- _Task description_
Give the data below again, word for word.

Rows from a 3D scene dataset
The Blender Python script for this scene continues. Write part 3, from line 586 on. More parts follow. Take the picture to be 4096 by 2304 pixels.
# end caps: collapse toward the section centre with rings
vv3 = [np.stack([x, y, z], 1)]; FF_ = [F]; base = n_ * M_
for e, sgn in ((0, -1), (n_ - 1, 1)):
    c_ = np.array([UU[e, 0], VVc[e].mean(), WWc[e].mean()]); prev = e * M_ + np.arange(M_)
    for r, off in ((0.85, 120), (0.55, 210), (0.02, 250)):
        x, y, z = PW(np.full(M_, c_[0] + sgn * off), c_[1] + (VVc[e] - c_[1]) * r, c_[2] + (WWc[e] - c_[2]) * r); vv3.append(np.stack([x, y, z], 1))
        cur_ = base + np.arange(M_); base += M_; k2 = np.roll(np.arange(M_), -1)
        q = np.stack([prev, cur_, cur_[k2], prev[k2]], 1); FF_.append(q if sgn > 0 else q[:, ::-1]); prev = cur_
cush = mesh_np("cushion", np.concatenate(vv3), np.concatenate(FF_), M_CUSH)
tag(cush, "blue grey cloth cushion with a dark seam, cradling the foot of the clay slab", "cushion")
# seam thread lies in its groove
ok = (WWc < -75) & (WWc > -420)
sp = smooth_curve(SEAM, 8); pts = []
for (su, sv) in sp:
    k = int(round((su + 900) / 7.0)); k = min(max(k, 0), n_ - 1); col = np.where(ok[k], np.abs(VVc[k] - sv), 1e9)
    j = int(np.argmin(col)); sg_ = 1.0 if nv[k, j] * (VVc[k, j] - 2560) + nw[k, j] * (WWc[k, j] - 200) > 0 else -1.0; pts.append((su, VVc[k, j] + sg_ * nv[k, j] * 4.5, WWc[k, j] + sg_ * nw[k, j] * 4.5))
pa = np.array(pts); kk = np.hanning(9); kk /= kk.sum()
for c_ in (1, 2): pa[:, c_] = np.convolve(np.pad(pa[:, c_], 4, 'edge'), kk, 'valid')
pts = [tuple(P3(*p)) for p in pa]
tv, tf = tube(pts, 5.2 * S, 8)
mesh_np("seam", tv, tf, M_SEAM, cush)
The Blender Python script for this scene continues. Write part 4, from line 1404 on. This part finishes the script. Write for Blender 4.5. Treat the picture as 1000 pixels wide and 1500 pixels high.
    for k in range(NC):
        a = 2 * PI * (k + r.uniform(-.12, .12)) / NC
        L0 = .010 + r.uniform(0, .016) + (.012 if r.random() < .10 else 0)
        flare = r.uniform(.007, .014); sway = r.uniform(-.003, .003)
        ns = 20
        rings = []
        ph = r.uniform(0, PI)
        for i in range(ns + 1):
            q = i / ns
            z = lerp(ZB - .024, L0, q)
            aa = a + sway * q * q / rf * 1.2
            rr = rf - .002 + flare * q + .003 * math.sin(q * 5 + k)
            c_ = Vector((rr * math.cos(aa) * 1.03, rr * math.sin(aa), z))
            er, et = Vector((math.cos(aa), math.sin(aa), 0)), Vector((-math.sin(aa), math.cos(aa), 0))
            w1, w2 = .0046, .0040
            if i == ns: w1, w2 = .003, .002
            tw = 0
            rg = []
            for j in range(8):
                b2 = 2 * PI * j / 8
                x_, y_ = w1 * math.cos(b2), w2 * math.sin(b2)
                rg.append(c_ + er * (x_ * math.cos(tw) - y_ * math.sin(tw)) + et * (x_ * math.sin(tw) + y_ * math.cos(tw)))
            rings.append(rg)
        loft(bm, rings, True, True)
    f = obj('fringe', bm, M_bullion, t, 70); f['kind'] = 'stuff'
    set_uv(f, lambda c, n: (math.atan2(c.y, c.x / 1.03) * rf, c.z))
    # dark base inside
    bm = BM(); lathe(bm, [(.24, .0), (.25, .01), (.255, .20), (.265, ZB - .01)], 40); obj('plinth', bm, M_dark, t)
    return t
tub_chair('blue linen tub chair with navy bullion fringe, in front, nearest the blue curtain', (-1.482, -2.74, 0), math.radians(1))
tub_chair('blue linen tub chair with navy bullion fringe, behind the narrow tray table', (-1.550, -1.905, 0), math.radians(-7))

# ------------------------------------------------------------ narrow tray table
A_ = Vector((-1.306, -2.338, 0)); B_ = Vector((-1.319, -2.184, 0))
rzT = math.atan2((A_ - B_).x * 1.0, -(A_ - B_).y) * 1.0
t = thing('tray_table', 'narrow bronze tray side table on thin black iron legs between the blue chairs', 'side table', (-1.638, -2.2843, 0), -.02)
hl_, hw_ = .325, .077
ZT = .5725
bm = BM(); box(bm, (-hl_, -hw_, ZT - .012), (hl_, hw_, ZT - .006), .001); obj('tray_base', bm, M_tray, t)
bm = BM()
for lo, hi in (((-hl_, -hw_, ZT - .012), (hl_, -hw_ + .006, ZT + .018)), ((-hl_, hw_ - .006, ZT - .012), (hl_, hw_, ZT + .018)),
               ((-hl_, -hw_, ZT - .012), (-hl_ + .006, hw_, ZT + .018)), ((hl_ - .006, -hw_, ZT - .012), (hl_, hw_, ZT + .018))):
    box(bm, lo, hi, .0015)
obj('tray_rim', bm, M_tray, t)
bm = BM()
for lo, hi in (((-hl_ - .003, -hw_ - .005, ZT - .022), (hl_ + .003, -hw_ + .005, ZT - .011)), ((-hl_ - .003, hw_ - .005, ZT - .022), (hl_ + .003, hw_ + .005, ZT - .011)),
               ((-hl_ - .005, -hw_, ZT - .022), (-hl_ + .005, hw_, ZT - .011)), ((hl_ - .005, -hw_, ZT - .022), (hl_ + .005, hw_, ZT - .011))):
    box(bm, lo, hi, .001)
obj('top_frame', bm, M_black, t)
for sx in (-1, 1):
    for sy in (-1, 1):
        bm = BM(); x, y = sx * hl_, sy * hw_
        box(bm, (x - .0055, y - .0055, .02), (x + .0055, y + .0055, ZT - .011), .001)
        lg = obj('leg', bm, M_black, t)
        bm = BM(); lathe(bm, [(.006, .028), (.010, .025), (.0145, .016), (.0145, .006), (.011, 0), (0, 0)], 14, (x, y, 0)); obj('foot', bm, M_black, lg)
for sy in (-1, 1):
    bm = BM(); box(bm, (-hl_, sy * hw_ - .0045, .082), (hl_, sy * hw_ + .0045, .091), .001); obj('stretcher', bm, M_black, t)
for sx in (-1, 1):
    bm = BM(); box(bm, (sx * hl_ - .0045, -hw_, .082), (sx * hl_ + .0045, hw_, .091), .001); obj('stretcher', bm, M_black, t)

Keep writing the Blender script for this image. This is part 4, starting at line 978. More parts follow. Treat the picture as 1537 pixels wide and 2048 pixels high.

- _Task output_
The Blender Python script for this scene continues. Write part 3, from line 586 on. More parts follow. Take the picture to be 4096 by 2304 pixels.
# end caps: collapse toward the section centre with rings
vv3 = [np.stack([x, y, z], 1)]; FF_ = [F]; base = n_ * M_
for e, sgn in ((0, -1), (n_ - 1, 1)):
    c_ = np.array([UU[e, 0], VVc[e].mean(), WWc[e].mean()]); prev = e * M_ + np.arange(M_)
    for r, off in ((0.85, 120), (0.55, 210), (0.02, 250)):
        x, y, z = PW(np.full(M_, c_[0] + sgn * off), c_[1] + (VVc[e] - c_[1]) * r, c_[2] + (WWc[e] - c_[2]) * r); vv3.append(np.stack([x, y, z], 1))
        cur_ = base + np.arange(M_); base += M_; k2 = np.roll(np.arange(M_), -1)
        q = np.stack([prev, cur_, cur_[k2], prev[k2]], 1); FF_.append(q if sgn > 0 else q[:, ::-1]); prev = cur_
cush = mesh_np("cushion", np.concatenate(vv3), np.concatenate(FF_), M_CUSH)
tag(cush, "blue grey cloth cushion with a dark seam, cradling the foot of the clay slab", "cushion")
# seam thread lies in its groove
ok = (WWc < -75) & (WWc > -420)
sp = smooth_curve(SEAM, 8); pts = []
for (su, sv) in sp:
    k = int(round((su + 900) / 7.0)); k = min(max(k, 0), n_ - 1); col = np.where(ok[k], np.abs(VVc[k] - sv), 1e9)
    j = int(np.argmin(col)); sg_ = 1.0 if nv[k, j] * (VVc[k, j] - 2560) + nw[k, j] * (WWc[k, j] - 200) > 0 else -1.0; pts.append((su, VVc[k, j] + sg_ * nv[k, j] * 4.5, WWc[k, j] + sg_ * nw[k, j] * 4.5))
pa = np.array(pts); kk = np.hanning(9); kk /= kk.sum()
for c_ in (1, 2): pa[:, c_] = np.convolve(np.pad(pa[:, c_], 4, 'edge'), kk, 'valid')
pts = [tuple(P3(*p)) for p in pa]
tv, tf = tube(pts, 5.2 * S, 8)
mesh_np("seam", tv, tf, M_SEAM, cush)
The Blender Python script for this scene continues. Write part 4, from line 1404 on. This part finishes the script. Write for Blender 4.5. Treat the picture as 1000 pixels wide and 1500 pixels high.
    for k in range(NC):
        a = 2 * PI * (k + r.uniform(-.12, .12)) / NC
        L0 = .010 + r.uniform(0, .016) + (.012 if r.random() < .10 else 0)
        flare = r.uniform(.007, .014); sway = r.uniform(-.003, .003)
        ns = 20
        rings = []
        ph = r.uniform(0, PI)
        for i in range(ns + 1):
            q = i / ns
            z = lerp(ZB - .024, L0, q)
            aa = a + sway * q * q / rf * 1.2
            rr = rf - .002 + flare * q + .003 * math.sin(q * 5 + k)
            c_ = Vector((rr * math.cos(aa) * 1.03, rr * math.sin(aa), z))
            er, et = Vector((math.cos(aa), math.sin(aa), 0)), Vector((-math.sin(aa), math.cos(aa), 0))
            w1, w2 = .0046, .0040
            if i == ns: w1, w2 = .003, .002
            tw = 0
            rg = []
            for j in range(8):
                b2 = 2 * PI * j / 8
                x_, y_ = w1 * math.cos(b2), w2 * math.sin(b2)
                rg.append(c_ + er * (x_ * math.cos(tw) - y_ * math.sin(tw)) + et * (x_ * math.sin(tw) + y_ * math.cos(tw)))
            rings.append(rg)
        loft(bm, rings, True, True)
    f = obj('fringe', bm, M_bullion, t, 70); f['kind'] = 'stuff'
    set_uv(f, lambda c, n: (math.atan2(c.y, c.x / 1.03) * rf, c.z))
    # dark base inside
    bm = BM(); lathe(bm, [(.24, .0), (.25, .01), (.255, .20), (.265, ZB - .01)], 40); obj('plinth', bm, M_dark, t)
    return t
tub_chair('blue linen tub chair with navy bullion fringe, in front, nearest the blue curtain', (-1.482, -2.74, 0), math.radians(1))
tub_chair('blue linen tub chair with navy bullion fringe, behind the narrow tray table', (-1.550, -1.905, 0), math.radians(-7))

# ------------------------------------------------------------ narrow tray table
A_ = Vector((-1.306, -2.338, 0)); B_ = Vector((-1.319, -2.184, 0))
rzT = math.atan2((A_ - B_).x * 1.0, -(A_ - B_).y) * 1.0
t = thing('tray_table', 'narrow bronze tray side table on thin black iron legs between the blue chairs', 'side table', (-1.638, -2.2843, 0), -.02)
hl_, hw_ = .325, .077
ZT = .5725
bm = BM(); box(bm, (-hl_, -hw_, ZT - .012), (hl_, hw_, ZT - .006), .001); obj('tray_base', bm, M_tray, t)
bm = BM()
for lo, hi in (((-hl_, -hw_, ZT - .012), (hl_, -hw_ + .006, ZT + .018)), ((-hl_, hw_ - .006, ZT - .012), (hl_, hw_, ZT + .018)),
               ((-hl_, -hw_, ZT - .012), (-hl_ + .006, hw_, ZT + .018)), ((hl_ - .006, -hw_, ZT - .012), (hl_, hw_, ZT + .018))):
    box(bm, lo, hi, .0015)
obj('tray_rim', bm, M_tray, t)
bm = BM()
for lo, hi in (((-hl_ - .003, -hw_ - .005, ZT - .022), (hl_ + .003, -hw_ + .005, ZT - .011)), ((-hl_ - .003, hw_ - .005, ZT - .022), (hl_ + .003, hw_ + .005, ZT - .011)),
               ((-hl_ - .005, -hw_, ZT - .022), (-hl_ + .005, hw_, ZT - .011)), ((hl_ - .005, -hw_, ZT - .022), (hl_ + .005, hw_, ZT - .011))):
    box(bm, lo, hi, .001)
obj('top_frame', bm, M_black, t)
for sx in (-1, 1):
    for sy in (-1, 1):
        bm = BM(); x, y = sx * hl_, sy * hw_
        box(bm, (x - .0055, y - .0055, .02), (x + .0055, y + .0055, ZT - .011), .001)
        lg = obj('leg', bm, M_black, t)
        bm = BM(); lathe(bm, [(.006, .028), (.010, .025), (.0145, .016), (.0145, .006), (.011, 0), (0, 0)], 14, (x, y, 0)); obj('foot', bm, M_black, lg)
for sy in (-1, 1):
    bm = BM(); box(bm, (-hl_, sy * hw_ - .0045, .082), (hl_, sy * hw_ + .0045, .091), .001); obj('stretcher', bm, M_black, t)
for sx in (-1, 1):
    bm = BM(); box(bm, (sx * hl_ - .0045, -hw_, .082), (sx * hl_ + .0045, hw_, .091), .001); obj('stretcher', bm, M_black, t)

Keep writing the Blender script for this image. This is part 4, starting at line 978. More parts follow. Treat the picture as 1537 pixels wide and 2048 pixels high.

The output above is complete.